Swimming in Guadeloupe can be a distinct challenge, as the annual mean ocean temperature is 26°C and, for almost 6 months of the year, the water in Olympic swimming pools is over 30°C, whereas the recommended pool temperature for competitive swimming is 27-28°C (Aquatic Exercise Association, 2008). Nevertheless, athletes who swim competitively train every day. A particularly interesting question thus concerns the extent to which swimming is affected by a tropical climate. The thermal balance of swimmers is well known to be regularly challenged because of the high heat transfer coefficient of water (Wade and Veghte, 1977). Most studies have reported the effect of cold water on thermoregulation (Costill et al., 1967; Sloan and Keatinge, 1973), but one study found that swimming in high water temperature increased heart rate in relation to hyperthermia and increased skin circulation and esophageal temperature to the same extent as running in a hot environment (Holmér and Bergh, 1974). These authors noted an increase of 8 beats·min-1 in heart rate during a 20-min submaximal swimming exercise (approximately 50% of VO2max) in 34°C water as opposed to 26°C water. Swimming is thus a sport that induces high thermoregulatory stress in a tropical climate, as recently confirmed (Hue et al., 2007).

One easy way to enhance thermoregulation in competitive swimmers in Guadeloupe is to remove the silicone swim cap that is usually used for gliding as well as hygienic reasons. Targeted active cooling of the head during exercise has been recognized as efficacious in improving subjective tolerance and/or the physiological response to heat stress (Nunneley et al., 1971). Comprising only 8-10% of the body surface area (Brown and Williams, 1982), it can account for the dissipation of 30% of the resting heat load and almost 20% during moderate- intensity exercise (Nunneley et al., 1971).
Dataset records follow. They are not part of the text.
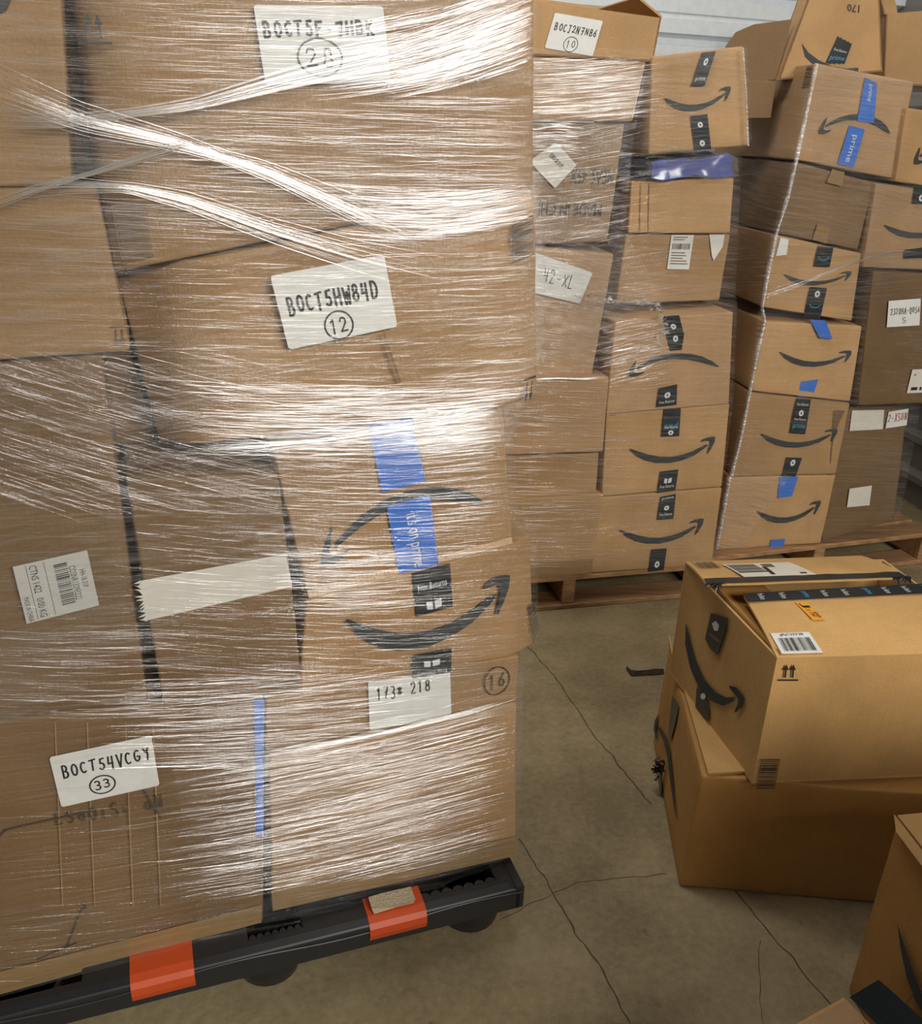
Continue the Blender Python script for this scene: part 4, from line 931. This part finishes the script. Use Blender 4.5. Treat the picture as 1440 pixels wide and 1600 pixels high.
# ---------------------------------------------------------------- stretch film
def interp(tab, y):
    for (a, b), (c, d) in zip(tab, tab[1:]):
        if y <= c: return b+(d-b)*(y-a)/(c-a) if c > a else d
    return tab[-1][1]
def film_sheet(name, parent, plane, inset, yt, yb, xl, xr, mat, rows=160, cols=70, back=(.0, .0), amp=.0018, uvs=1.0, slope=0.0, tear=0):
    """yt,yb: (left,right) pixel heights of the top and bottom edge; xl,xr: tables (share of height -> pixel x); back: how far it runs round the left / right corner"""
    vs, fs, uv = [], [], []
    rr = .010; arc_ = [(rr*sin(q), rr*(1-cos(q))) for q in (.4, .8, 1.2, 1.57)]
    br = [(o_, d_) for o_, d_ in arc_]+[(rr, rr+q*back[1]) for q in (.12, .45, .9)] if back[1] else []
    bl = [(o_, d_) for o_, d_ in reversed(arc_)] if back[0] else []
    if back[0]: bl = [(rr, rr+q*back[0]) for q in (.9, .45, .12)]+bl
    n = len(bl)+cols+1+len(br)
    for j in range(rows+1):
        v = j/rows
        x0, x1 = interp(xl, v), interp(xr, v)
        for i in range(n):
            k = min(max(i-len(bl), 0), cols); u = k/cols
            x = x0+(x1-x0)*u; ya = yt[0]+(yt[1]-yt[0])*u; yz = yb[0]+(yb[1]-yb[0])*u
            if tear: 
                ya += tear*NZ.noise(V((u*7, inset*50, 1))); yz += tear*NZ.noise(V((u*7, inset*50, 7)))
            p = plane.at(x, ya+(yz-ya)*v, inset)
            au = (p-plane.p).dot(plane.a); z = p.z
            e = min(1, 12*min(u, 1-u)+.15)
            p = p+plane.n*(amp*(NZ.noise(V((au*5, z*90+au*slope*90, 3)))+.7*NZ.noise(V((au*14, z*260+au*slope*260, 8))))*e)
            if i < len(bl): o_, d_ = bl[i]; p = p-plane.n*d_-plane.a*o_; au -= o_+d_
            elif i > len(bl)+cols: o_, d_ = br[i-len(bl)-cols-1]; p = p-plane.n*d_+plane.a*o_; au += o_+d_
            vs.append(p); uv.append((au*uvs, (z+au*slope)*uvs))
    fs = [[j*n+i, (j+1)*n+i, (j+1)*n+i+1, j*n+i+1] for j in range(rows) for i in range(n-1)]
    return mesh(name, vs, fs, mat, parent, True, uv)
def creases(parent, plane, inset, regions, seed, clip=None, share=1.0, thin=1.0):
    """fine ridges where the film is pulled tight: (pixel quad, count, slope lo, slope hi, length lo, hi, width mm lo, hi)"""
    rnd = random.Random(seed); vs, fs = [], []
    for q, cnt, s0, s1, l0, l1, w0, w1 in regions:
        for _ in range(int(cnt*share)):
            u, v = rnd.random(), rnd.random()
            x = (q[0][0]*(1-u)+q[1][0]*u)*(1-v)+(q[3][0]*(1-u)+q[2][0]*u)*v
            y = (q[0][1]*(1-u)+q[1][1]*u)*(1-v)+(q[3][1]*(1-u)+q[2][1]*u)*v
            ln = rnd.uniform(l0, l1); sl = s0+(s1-s0)*u+rnd.gauss(0, .025); w = rnd.uniform(w0, w1)/1000*thin; bow = rnd.gauss(0, .012)*ln
            if clip:
                over = x+ln/2-interp(clip, y)
                if over > 0: x -= over+rnd.uniform(0, 6)
            k = len(vs); m = 5; tl = rnd.uniform(-.7, .7)
            for i in range(m):
                a = i/(m-1)-.5; px, py = x+a*ln, y+sl*a*ln+bow*(1-4*a*a)+rnd.gauss(0, .25)
                p = plane.at(px, py, inset); e = (1-4*a*a)*.9+.1; up_ = V((0, 0, 1))
                vs += [p+up_*w*e*.5, p+plane.n*(w*.45*e)+up_*(w*tl*.4*e), p-up_*w*e*.5]
            for i in range(m-1):
                for c in (0, 1): fs.append([k+3*i+c, k+3*(i+1)+c, k+3*(i+1)+c+1, k+3*i+c+1])
    o = mesh('film_creases', vs, fs, CREASE, parent, True); o['kind'] = 'stuff'
    return o
def strand(parent, plane, inset, pts, w, mat, nf=5, seed=1):
    """a gathered rope of film: many fine pleats side by side, closing up at its waist"""
    rnd = random.Random(seed); vs, fs = [], []; waist = rnd.uniform(.25, .5)
    for f_ in range(nf*3):
        off = rnd.gauss(0, .33)*w; k = len(vs); m = 20; ww = rnd.uniform(.35, 1.1)/1000; a0 = rnd.uniform(0, .12); a1_ = rnd.uniform(.8, 1); tl = rnd.uniform(-.8, .8)
        for i in range(m+1):
            r_ = a0+(a1_-a0)*i/m; s = r_*(len(pts)-1); a = min(int(s), len(pts)-2); tt = s-a
            x = pts[a][0]*(1-tt)+pts[a+1][0]*tt; y = pts[a][1]*(1-tt)+pts[a+1][1]*tt
            p = plane.at(x, y, inset-.002*rnd.random()*.2)+V((0, 0, off*(.45+2.2*abs(r_-waist)))); e = (1-(2*i/m-1)**4)*.8+.2
            vs += [p+V((0, 0, ww*e*.5)), p+plane.n*(ww*.5*e)+V((0, 0, ww*tl*.4)), p-V((0, 0, ww*e*.5))]
        for i in range(m):
            for c in (0, 1): fs.append([k+3*i+c, k+3*(i+1)+c, k+3*(i+1)+c+1, k+3*i+c+1])
    o = mesh('film_strand', vs, fs, mat, parent, True); o['kind'] = 'stuff'
    return o

def corner_fold(parent, plane, inset, pts, r=.009, side=-1):
    """layers of film pulled tight round an upright corner: a thin rounded strip"""
    vs, fs, uv = [], [], []; m = 60; k = 8
    for i in range(m+1):
        s_ = i/m*(len(pts)-1); a = min(int(s_), len(pts)-2); tt = s_-a
        x = pts[a][0]*(1-tt)+pts[a+1][0]*tt; y = pts[a][1]*(1-tt)+pts[a+1][1]*tt
        p = plane.at(x, y, inset); rr = r*(.6+.8*abs(NZ.noise(p*14)))
        for j in range(k):
            q = -.35+1.75*j/(k-1)
            c = p+plane.a*side*(rr*sin(q))-plane.n*(rr*(1-cos(q)))+V((0, 0, .0012*NZ.noise(V((i*1.7, j*.2, 0)))))
            vs.append(c); uv.append((q*rr*2, p.z))
    fs = [[i*k+j, (i+1)*k+j, (i+1)*k+j+1, i*k+j+1] for i in range(m) for j in range(k-1)]
    return mesh('film_corner', vs, fs, FOLD, parent, True, uv)
# nearest stack
t = thing('stretch_wrap', 'clear stretch film wound round the nearest stack on the black pallet', 'film', PLN.at(300, 1480)-PLN.n*.3)
xlL = [(0, -188), (.4, -150), (1, -128)]
xrL = [(0, 839), (.26, 837), (.28, 845), (.49, 846), (.505, 792), (.63, 806), (.64, 834), (.76, 836), (.78, 813), (1, 808)]
film_sheet('film_layer', t, PLN, -.014, (-80, -80), (1592, 1338), xlL, xrL, FILM, 230, 90, (.5, .6), .0020, 1, .05)
film_sheet('film_layer', t, PLN, -.019, (-80, -80), (1200, 700), xlL, [(0, 838), (.36, 838), (.40, 846), (.80, 846), (1, 792)], FILM, 160, 80, (0, .3), .0024, 1, -.18, 30)
film_sheet('film_layer', t, PLN, -.018, (1130, 1030), (1560, 1335), [(0, 260), (1, 330)], [(0, 830), (.2, 812), (1, 806)], FILM, 90, 60, (0, .3), .0022, 1, .10, 14)
R_ = []
R_ += [([(520, 40), (835, -20), (835, 90), (560, 150)], 420, -.10, -.42, 40, 190, .5, 1.6), ([(600, 90), (834, 10), (832, 110), (640, 150)], 180, -.2, -.4, 30, 120, .6, 2.0)]
R_ += [([(540, 290), (840, 300), (800, 350), (560, 390)], 330, .12, -.22, 40, 180, .5, 1.7)]
R_ += [([(0, 0), (560, 0), (560, 130), (0, 180)], 210, .06, .0, 60, 260, .4, 1.1), ([(0, 180), (830, 150), (830, 300), (0, 420)], 480, .05, .02, 60, 240, .4, 1.2), ([(0, 330), (200, 330), (210, 560), (0, 560)], 150, .04, .03, 50, 180, .4, 1.2)]
R_ += [([(260, 420), (840, 380), (840, 620), (330, 620)], 300, .03, -.06, 40, 160, .35, 1.1)]
R_ += [([(330, 600), (835, 610), (790, 700), (360, 720)], 430, .06, -.12, 50, 220, .5, 1.6), ([(440, 600), (780, 610), (770, 690), (440, 680)], 180, .03, -.08, 50, 200, .6, 1.9)]
R_ += [([(0, 560), (440, 560), (440, 800), (0, 800)], 420, .34, .2, 40, 150, .35, 1.0), ([(0, 600), (440, 560), (440, 760), (0, 800)], 200, -.06, -.22, 40, 150, .35, 1.0)]
R_ += [([(430, 690), (790, 680), (800, 860), (480, 930)], 380, .08, -.12, 40, 170, .4, 1.3), ([(440, 860), (640, 850), (640, 950), (480, 960)], 160, .04, -.1, 40, 150, .5, 1.6)]
R_ += [([(200, 760), (470, 760), (470, 1060), (250, 1060)], 180, .1, .02, 40, 160, .35, .9), ([(430, 940), (800, 900), (810, 1060), (430, 1090)], 260, .05, -.08, 40, 160, .4, 1.1)]
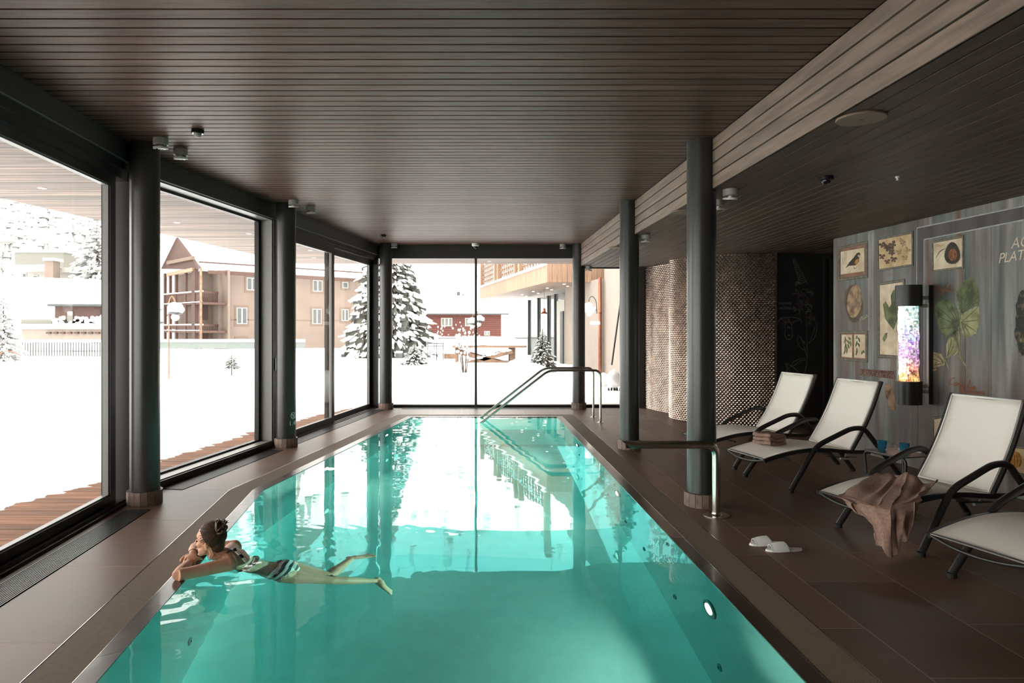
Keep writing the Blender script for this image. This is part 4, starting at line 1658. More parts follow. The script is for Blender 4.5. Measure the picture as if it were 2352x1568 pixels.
stems = [[(292, 560), (293, 700), (300, 820), (300, 920), (290, 1000), (270, 1070)], [(290, 940), (240, 940), (190, 965), (155, 1010)], [(300, 960), (290, 1010), (285, 1060)],
         [(155, 1010), (200, 990), (245, 955), (295, 950)], [(122, 975), (150, 1030), (175, 1080)], [(122, 975), (170, 1000), (215, 1035), (235, 1065)], [(122, 975), (135, 1040), (165, 1085)],
         [(225, 745), (220, 800), (245, 850), (285, 880), (300, 920)], [(225, 745), (260, 790), (290, 830), (300, 920)], [(240, 745), (262, 800), (285, 870)],
         [(310, 820), (350, 780), (375, 720), (380, 640)], [(310, 820), (345, 740), (360, 690), (380, 640)], [(275, 850), (290, 900), (300, 930)]]
chalk(stems, 0.009, M['chalk'], 'chalk_stem')
fl_ = []
rr = random.Random(11)
for k in range(11):
    v = 130 + k * 17
    u = 190 + k * 7
    for s_ in (-1, 1):
        fl_.append([(u, v + 20), (u + s_ * (8 + k * 2), v + 8), (u + s_ * (6 + k * 2.4), v - 8), (u, v)])
for (cu_, cv, rad) in ((250, 330, 55), (245, 415, 75), (300, 400, 50), (275, 500, 70), (230, 540, 45), (330, 560, 50), (325, 630, 45)):
    for k in range(6):
        a = rr.uniform(0, 2 * pi)
        fl_.append([(cu_, cv), (cu_ + rad * .5 * cos(a), cv + rad * .35 * sin(a) - 10), (cu_ + rad * .85 * cos(a), cv + rad * .6 * sin(a)), (cu_ + rad * cos(a + .3), cv + rad * .8 * sin(a + .3) + 8)])
chalk(fl_, 0.0075, M['chalk'], 'chalk_flower')
red = []
for (cu_, cv, rad) in ((250, 400, 60), (275, 490, 60), (325, 600, 45), (140, 640, 55)):
    for k in range(4):
        a = rr.uniform(0, 2 * pi)
        red.append([(cu_, cv), (cu_ + rad * .5 * cos(a), cv + rad * .4 * sin(a)), (cu_ + rad * cos(a + .4), cv + rad * .7 * sin(a + .4))])
chalk(red, 0.03, M['chalk_red'], 'chalk_petal')
bell = [[(115, 640), (118, 700), (115, 740), (125, 770), (148, 782), (172, 770), (180, 740), (172, 690), (172, 640)], [(148, 600), (120, 605), (85, 610), (60, 640), (48, 680)],
        [(148, 600), (185, 600), (225, 610), (250, 625), (255, 655)], [(148, 600), (140, 640), (118, 640), (85, 610)], [(148, 600), (160, 650), (180, 640), (240, 620)], [(135, 690), (150, 680), (160, 700)], [(130, 760), (150, 745), (170, 760)]]
chalk(bell, 0.011, M['chalk'], 'chalk_flower')
text_on('DAPHNE', *K(62, 474), 6.2, M['chalk'], we, CH, FC, spacing=1.1, z=.001)
text_on('MEZEREUM', *K(68, 514), 6.2, M['chalk'], we, CH, FC, spacing=1.05, z=.001)

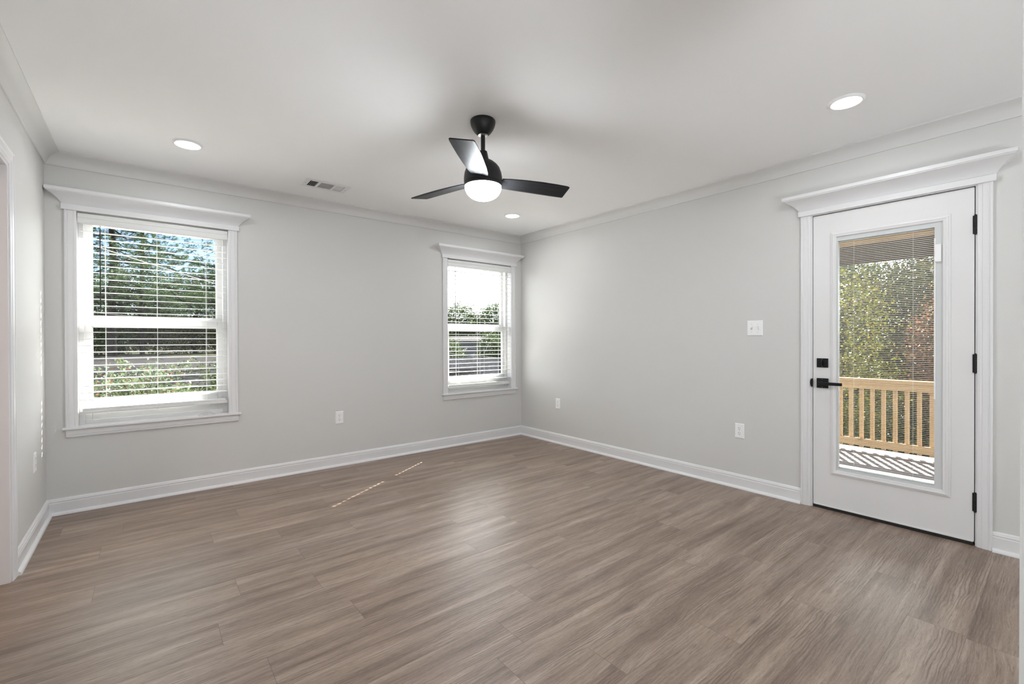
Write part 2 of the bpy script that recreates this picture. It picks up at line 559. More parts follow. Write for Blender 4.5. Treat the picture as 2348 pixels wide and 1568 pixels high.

Similarly, the dorsal head (i.e., the part of the head covered by the swimming cap) is only a very small part of the body surface but its immersion in cold water (i.e., 12°C) has been demonstrated to substantially increase core cooling (Giesbrecht et al., 2005) because of the great amount of blood flow in the scalp and the lack of vasoconstriction in scalp blood vessels in response to cold water as opposed to the surface vessels in other body areas (Froese and Burton, 1957). Very recently, Simmons et al., 2008 demonstrated the major subjective importance of the head in the perception of temperature sensation.

The aim of this study was thus to test aerobic swimming performance during an 800-m event in pre-adolescents with and without a silicone swim cap. We hypothesized that removing the cap in a hot/wet environment would permit better thermoregulation, which in turn would increase performance.